Loudwire included The Ghost Inside among the Best Rock and Metal Albums of 2020. Performances at the world’s most important rock and metal fests and a tour supporting A Day To Remember demonstrated the band’s continued relevance with fans, both old and new.

The group unleashed the first taste of Searching for Solace, an urgent admonishment of entitlement called “Earn It,” in the summer of 2023 in the run-up to their co-headlining tour with Underoath. “Nothing worthwhile is ever gonna be handed to you,” Vigil explained. 

“Death Grip,” one of the album’s most blistering outbursts, followed. “’ Death Grip’ is a song about survival and defying your fate to create your own destiny,” said Vigil. “When push comes to shove, believe in yourself. You don’t need a lifeline when you’ve got a death grip.”

The eleven tracks on Searching for Solace collectively offer a complete picture of The Ghost Inside’s past, present, and future. “This record represents the darkest and brightest places we’ve been on our journey,” says Riley. “It’s about learning to accept good and bad equally.”

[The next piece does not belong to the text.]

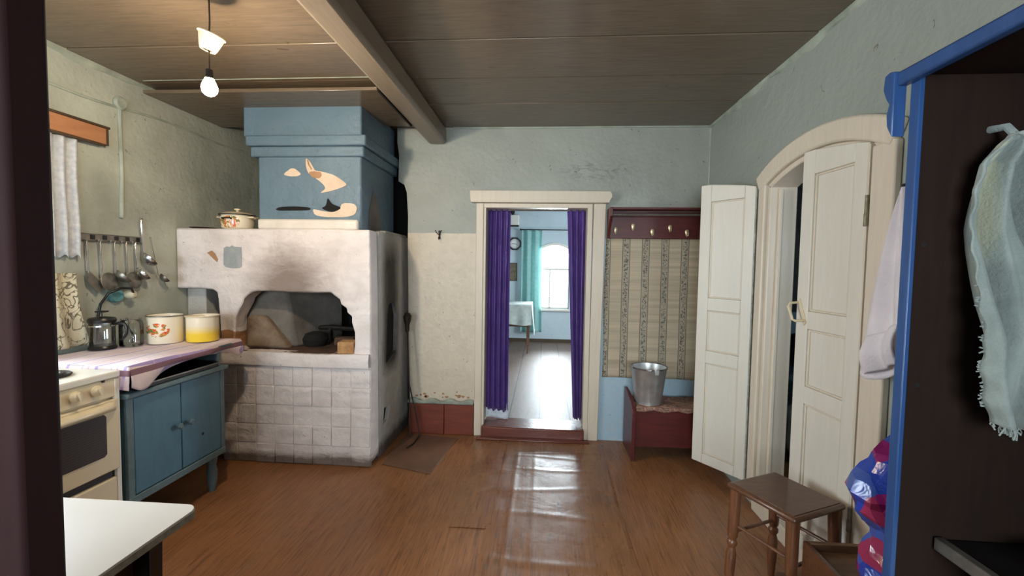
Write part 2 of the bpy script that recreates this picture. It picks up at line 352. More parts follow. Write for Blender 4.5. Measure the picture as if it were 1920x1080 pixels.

Remembering how adversity nearly washed the band away more than once over the years is an integral part of that journey. “There was a time when all five of us thought this band was over,” Vigil says. “Having a new lease on life means we won’t pander to anybody or sacrifice ourselves. If our story had ended, I would have been so sad knowing we have so much left to give, say, and do. So, we’re not going to squander it. We’re going to take it to the fullest.”